Find each line with the word "part" and copy it.

Data lines

** start **

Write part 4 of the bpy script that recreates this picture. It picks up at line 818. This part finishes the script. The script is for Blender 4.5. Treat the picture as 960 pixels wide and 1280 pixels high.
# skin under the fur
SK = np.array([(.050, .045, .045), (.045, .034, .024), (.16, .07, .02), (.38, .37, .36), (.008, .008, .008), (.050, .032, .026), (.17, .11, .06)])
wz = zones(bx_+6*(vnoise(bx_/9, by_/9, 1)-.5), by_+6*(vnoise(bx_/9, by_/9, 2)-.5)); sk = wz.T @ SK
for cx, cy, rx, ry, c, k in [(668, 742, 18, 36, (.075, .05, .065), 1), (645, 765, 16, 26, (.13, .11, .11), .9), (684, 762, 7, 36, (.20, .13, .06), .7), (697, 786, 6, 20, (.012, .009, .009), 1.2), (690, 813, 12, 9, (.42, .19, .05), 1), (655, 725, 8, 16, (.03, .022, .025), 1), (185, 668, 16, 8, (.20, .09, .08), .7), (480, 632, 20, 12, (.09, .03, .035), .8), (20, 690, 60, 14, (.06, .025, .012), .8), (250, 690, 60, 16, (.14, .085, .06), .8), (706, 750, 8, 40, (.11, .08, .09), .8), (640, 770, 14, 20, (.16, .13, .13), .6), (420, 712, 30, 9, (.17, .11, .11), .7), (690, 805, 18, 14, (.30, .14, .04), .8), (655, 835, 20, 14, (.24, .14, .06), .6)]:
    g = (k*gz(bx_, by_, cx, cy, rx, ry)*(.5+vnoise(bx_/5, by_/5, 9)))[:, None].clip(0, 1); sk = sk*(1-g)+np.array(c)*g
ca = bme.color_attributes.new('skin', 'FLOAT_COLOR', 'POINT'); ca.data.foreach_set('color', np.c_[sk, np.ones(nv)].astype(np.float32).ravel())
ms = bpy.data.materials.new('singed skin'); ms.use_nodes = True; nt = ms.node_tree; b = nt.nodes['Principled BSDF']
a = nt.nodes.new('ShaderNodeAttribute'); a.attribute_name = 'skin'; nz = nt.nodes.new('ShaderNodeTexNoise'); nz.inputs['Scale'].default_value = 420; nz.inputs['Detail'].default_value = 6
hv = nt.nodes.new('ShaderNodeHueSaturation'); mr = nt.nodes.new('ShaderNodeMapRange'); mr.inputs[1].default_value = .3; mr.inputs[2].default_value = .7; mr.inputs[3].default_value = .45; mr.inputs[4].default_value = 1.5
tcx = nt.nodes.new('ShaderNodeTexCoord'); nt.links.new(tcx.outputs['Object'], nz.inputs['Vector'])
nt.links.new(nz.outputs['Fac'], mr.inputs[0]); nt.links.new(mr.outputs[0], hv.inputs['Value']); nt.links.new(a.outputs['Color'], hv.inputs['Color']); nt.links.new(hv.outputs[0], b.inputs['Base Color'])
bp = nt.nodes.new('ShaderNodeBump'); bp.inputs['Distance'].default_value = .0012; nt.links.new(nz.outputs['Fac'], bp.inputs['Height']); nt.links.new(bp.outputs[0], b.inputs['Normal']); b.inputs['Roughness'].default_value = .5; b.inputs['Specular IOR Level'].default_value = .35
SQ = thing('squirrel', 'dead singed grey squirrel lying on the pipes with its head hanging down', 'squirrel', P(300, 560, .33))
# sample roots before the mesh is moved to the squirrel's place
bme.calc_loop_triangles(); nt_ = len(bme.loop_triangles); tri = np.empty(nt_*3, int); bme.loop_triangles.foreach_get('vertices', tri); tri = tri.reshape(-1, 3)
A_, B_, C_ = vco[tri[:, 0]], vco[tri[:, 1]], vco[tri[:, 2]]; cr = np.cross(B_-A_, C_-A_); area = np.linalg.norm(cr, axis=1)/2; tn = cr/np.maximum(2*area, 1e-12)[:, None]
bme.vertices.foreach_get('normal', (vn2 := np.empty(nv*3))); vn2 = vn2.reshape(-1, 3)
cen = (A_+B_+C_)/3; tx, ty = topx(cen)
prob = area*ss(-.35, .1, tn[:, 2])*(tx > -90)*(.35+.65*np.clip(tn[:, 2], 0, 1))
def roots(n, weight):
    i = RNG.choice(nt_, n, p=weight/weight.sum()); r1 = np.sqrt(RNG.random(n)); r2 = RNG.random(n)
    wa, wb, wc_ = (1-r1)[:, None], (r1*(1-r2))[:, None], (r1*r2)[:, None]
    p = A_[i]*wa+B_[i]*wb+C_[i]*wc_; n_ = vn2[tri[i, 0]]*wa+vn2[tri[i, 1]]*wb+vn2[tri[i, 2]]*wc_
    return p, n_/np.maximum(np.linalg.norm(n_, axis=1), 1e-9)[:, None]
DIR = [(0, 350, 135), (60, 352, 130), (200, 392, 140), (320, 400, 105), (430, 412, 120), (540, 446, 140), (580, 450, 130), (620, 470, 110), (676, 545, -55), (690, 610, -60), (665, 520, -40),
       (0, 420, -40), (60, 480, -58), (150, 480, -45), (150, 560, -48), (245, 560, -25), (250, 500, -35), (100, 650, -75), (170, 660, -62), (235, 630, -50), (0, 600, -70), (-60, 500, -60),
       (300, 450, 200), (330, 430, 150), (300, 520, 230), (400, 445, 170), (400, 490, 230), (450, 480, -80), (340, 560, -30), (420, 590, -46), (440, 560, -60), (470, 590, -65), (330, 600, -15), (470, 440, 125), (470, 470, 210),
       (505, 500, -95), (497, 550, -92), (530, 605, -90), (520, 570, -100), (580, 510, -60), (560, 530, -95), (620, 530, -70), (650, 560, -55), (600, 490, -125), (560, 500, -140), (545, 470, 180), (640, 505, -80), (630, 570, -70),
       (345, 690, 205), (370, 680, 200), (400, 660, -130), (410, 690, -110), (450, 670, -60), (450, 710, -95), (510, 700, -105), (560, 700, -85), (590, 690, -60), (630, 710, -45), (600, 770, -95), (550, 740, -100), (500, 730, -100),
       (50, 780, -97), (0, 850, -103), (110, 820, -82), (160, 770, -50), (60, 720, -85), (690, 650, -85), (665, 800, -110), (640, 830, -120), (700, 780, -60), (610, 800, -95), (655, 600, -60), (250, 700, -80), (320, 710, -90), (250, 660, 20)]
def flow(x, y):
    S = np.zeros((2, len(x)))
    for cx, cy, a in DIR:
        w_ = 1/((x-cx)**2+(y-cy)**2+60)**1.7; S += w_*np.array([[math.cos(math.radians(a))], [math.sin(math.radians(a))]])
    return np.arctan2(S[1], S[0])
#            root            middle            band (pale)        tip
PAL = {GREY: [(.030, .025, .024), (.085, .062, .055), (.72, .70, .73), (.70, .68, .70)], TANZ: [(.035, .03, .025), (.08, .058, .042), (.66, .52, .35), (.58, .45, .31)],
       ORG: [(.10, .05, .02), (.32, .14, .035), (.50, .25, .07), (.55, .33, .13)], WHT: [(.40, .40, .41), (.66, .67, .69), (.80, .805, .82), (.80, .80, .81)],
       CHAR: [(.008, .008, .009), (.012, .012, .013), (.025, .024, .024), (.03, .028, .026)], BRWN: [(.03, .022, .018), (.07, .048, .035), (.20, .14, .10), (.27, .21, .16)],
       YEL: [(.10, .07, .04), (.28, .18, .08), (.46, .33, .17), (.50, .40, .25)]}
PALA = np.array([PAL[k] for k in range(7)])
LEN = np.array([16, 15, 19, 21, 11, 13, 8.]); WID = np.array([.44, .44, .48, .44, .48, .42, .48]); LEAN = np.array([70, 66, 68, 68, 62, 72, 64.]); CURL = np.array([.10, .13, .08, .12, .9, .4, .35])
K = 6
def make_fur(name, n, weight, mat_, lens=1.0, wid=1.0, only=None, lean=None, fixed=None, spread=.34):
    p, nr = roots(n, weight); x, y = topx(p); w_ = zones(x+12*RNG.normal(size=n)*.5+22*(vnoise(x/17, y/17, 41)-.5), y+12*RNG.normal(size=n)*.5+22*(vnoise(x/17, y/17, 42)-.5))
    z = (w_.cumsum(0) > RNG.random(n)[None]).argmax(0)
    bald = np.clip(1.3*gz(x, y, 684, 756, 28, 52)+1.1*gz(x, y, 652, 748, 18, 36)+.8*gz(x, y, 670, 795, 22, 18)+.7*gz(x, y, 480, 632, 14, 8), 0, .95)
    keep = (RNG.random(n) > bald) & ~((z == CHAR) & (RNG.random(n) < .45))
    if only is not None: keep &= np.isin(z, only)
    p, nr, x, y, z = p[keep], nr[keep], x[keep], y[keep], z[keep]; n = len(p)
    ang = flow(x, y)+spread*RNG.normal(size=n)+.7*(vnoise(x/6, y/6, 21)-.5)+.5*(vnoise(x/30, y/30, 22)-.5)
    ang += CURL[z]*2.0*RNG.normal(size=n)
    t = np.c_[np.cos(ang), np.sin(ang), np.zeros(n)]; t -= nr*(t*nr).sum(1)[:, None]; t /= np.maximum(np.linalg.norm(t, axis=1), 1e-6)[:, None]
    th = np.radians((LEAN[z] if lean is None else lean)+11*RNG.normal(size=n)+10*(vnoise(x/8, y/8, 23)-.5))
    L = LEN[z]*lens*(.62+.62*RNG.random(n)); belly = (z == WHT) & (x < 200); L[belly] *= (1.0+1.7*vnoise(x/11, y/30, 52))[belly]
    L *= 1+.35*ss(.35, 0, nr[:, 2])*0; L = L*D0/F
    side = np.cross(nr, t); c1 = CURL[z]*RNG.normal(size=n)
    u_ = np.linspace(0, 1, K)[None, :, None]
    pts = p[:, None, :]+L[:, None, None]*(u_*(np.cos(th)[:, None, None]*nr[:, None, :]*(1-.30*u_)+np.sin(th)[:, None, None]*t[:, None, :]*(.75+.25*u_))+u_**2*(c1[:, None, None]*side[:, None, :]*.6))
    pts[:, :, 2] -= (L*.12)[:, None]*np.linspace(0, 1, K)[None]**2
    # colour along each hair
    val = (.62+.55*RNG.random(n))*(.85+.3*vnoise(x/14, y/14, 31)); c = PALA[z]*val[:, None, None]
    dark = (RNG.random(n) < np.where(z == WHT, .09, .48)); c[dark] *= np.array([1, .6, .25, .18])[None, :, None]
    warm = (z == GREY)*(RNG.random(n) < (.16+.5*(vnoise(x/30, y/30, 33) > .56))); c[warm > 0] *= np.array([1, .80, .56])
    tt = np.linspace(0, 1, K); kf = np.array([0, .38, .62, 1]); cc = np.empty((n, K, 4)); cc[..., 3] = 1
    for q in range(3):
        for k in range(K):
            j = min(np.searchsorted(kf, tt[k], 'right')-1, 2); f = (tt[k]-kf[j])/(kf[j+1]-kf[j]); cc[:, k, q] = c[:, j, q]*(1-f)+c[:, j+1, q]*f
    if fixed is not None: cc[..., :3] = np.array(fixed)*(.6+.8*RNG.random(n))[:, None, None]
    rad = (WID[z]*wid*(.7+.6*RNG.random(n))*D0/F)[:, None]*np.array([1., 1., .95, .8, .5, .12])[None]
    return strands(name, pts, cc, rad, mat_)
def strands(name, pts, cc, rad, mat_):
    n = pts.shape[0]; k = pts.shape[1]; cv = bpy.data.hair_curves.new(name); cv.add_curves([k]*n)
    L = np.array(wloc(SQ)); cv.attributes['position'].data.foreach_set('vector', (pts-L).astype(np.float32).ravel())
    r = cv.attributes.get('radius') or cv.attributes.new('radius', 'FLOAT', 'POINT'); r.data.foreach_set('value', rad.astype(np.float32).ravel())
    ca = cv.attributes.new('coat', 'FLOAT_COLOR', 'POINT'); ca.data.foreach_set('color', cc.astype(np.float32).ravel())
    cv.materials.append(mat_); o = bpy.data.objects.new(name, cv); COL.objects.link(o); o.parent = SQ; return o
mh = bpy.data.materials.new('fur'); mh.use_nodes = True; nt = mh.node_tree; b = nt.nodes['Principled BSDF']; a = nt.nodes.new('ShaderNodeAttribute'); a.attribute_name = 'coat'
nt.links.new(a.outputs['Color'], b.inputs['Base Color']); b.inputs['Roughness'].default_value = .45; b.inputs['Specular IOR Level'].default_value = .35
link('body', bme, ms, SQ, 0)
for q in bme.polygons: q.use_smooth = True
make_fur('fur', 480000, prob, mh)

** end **
** start **

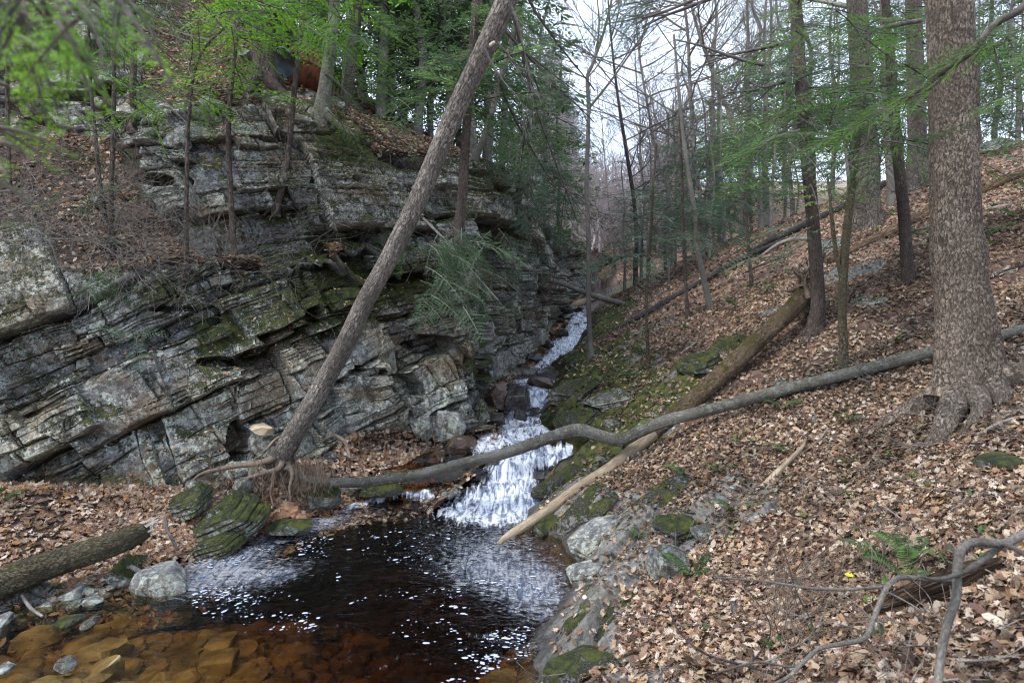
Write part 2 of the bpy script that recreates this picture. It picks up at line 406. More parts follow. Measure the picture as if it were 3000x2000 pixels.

** end **

Reply
Write part 4 of the bpy script that recreates this picture. It picks up at line 818. This part finishes the script. The script is for Blender 4.5. Treat the picture as 960 pixels wide and 1280 pixels high.
Write part 2 of the bpy script that recreates this picture. It picks up at line 406. More parts follow. Measure the picture as if it were 3000x2000 pixels.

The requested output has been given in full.